How to Create Melodies

Have you ever gotten a song stuck in your head?  It probably had a catchy melody.  The melody is the way that the words and lyrical phrases combine musical notes and rhythm.

The melody you come up with is uniquely yours, and it has to come from a place inside of you. The best advice I can give is to listen to as much music as possible.  Once you listen, the melodies will be inside of you ready to come out into your own songs. The music I grew up on, the folk rock of the 1960’s and 70’s was filled with wonderful melodies that were meant to be sung with, many of which were rooted in Irish folk melodies and the folk music of Appalachia in early U.S. history.

One thing that most rap music lacks is melody.  There is rhythm to the words, sometimes which are poetically brilliant, but not the ascending, descending, and sustaining musical notes.
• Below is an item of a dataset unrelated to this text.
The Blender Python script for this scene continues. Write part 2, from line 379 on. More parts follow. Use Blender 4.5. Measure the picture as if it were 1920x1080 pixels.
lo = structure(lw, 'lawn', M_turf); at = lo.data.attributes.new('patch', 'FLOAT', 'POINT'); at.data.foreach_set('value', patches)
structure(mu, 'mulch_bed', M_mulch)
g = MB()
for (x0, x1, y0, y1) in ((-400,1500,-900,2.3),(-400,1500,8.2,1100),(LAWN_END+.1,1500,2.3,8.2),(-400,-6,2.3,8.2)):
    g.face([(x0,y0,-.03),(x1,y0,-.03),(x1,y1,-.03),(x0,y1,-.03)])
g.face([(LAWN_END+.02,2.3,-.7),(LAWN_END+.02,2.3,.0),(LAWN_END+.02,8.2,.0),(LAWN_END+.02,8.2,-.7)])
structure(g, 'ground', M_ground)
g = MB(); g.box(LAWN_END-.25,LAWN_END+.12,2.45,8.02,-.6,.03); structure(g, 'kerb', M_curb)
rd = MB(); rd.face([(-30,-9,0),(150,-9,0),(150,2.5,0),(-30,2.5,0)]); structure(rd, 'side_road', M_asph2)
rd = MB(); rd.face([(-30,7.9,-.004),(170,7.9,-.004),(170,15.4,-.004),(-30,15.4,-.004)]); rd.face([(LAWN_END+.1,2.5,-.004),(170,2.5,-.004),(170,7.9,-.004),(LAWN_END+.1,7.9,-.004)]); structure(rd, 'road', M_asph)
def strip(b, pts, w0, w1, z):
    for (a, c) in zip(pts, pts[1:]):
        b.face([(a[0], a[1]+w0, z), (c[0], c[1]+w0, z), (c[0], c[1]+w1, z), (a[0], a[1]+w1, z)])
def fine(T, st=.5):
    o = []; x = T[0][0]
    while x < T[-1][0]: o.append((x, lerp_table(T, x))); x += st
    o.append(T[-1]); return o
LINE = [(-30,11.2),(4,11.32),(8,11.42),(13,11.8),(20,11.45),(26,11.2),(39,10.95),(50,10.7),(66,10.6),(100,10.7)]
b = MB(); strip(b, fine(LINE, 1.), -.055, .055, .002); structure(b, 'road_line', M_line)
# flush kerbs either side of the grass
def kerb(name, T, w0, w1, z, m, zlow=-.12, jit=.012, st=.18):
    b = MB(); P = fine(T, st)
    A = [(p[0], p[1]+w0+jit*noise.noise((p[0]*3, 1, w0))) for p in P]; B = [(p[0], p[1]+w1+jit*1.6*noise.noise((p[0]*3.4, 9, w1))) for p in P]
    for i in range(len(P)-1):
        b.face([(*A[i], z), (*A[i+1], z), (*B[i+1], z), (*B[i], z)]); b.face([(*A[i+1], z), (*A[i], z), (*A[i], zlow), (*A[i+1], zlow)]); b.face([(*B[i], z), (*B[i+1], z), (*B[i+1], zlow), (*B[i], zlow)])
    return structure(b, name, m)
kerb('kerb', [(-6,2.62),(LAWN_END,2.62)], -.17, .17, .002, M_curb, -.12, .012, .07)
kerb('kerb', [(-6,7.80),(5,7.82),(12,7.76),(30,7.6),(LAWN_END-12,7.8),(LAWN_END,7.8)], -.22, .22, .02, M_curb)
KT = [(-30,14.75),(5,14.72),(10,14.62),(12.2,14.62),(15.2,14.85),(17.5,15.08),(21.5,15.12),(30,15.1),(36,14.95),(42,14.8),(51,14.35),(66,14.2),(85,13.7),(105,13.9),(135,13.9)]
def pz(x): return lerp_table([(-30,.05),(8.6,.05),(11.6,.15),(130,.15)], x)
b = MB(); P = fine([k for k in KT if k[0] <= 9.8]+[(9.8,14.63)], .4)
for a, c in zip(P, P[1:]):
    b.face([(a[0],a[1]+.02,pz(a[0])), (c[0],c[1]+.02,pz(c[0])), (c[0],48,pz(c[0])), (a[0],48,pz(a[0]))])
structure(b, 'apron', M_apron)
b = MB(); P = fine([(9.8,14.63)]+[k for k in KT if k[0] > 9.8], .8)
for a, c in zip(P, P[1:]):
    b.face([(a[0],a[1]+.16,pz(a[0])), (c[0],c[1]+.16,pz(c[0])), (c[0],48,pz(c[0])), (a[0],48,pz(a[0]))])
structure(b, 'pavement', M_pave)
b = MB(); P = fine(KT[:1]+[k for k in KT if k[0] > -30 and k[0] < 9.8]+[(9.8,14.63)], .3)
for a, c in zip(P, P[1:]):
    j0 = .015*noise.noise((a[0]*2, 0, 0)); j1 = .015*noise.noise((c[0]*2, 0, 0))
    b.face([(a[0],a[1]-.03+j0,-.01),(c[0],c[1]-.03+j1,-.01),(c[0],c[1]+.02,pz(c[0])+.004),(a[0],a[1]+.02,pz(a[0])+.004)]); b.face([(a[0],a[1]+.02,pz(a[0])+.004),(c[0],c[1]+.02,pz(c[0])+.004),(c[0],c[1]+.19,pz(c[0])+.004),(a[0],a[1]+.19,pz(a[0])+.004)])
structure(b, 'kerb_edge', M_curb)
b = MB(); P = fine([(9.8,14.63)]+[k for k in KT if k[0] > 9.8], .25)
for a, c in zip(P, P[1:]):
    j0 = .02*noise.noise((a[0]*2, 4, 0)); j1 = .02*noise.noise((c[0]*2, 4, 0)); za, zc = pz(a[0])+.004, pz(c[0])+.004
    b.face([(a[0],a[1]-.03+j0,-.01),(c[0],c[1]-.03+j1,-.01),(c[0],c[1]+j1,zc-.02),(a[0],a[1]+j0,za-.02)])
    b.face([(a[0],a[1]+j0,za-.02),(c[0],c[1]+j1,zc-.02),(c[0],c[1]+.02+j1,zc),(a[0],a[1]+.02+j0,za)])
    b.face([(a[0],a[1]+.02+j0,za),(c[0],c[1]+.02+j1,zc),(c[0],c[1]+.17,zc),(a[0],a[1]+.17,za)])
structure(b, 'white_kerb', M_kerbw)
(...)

Nevertheless, I’ll take faith-filled rap over vain and self-centered melodies any day!

Most popular music is not very complex.  A simple melody to sing along to will catch the ears of more people who are not musically sophisticated, and if you mean to attract a large number of people quickly, then basing your songs off of childhood nursery rhymes is sometimes a good place to start.

Words Have Their Own Music Built-In

Sometimes the job of creating melodies is made easier by the words you happen to write. Don’t try to cram words where they don’t fit. Your primary job as a songwriter is not to teach or to use big words – your first job is to be musical.

To demonstrate how words can shape the melody, first sing (in any way you can or want to) the name  “Jen.” Go ahead – have fun with it and sing that name. Next sing the name “Jenny,” and listen to how it comes out of your mouth.  Next sing the name “Jennifer,” and listen to how it comes out of your mouth.  I am going to bet, that even though you were saying a similar name each time that the music that you began had a different melody.

Next, repeat the exercise above, but this time, add the words “is a girl” to the end of the name.  So sing “Jen is a girl,” “Jenny is a girl,” and “Jennifer is a girl.”  The way that the words naturally leave your body through your mouth is the best way to start coming up with a melody.

So find the most important words you want to say (or the hook of the song) and determine what music they already have built-in.

All of this being said, once you have already started and there is a natural melody that is working its way like a thread through the song, it does become more difficult to find other words in later verses to match the melody naturally.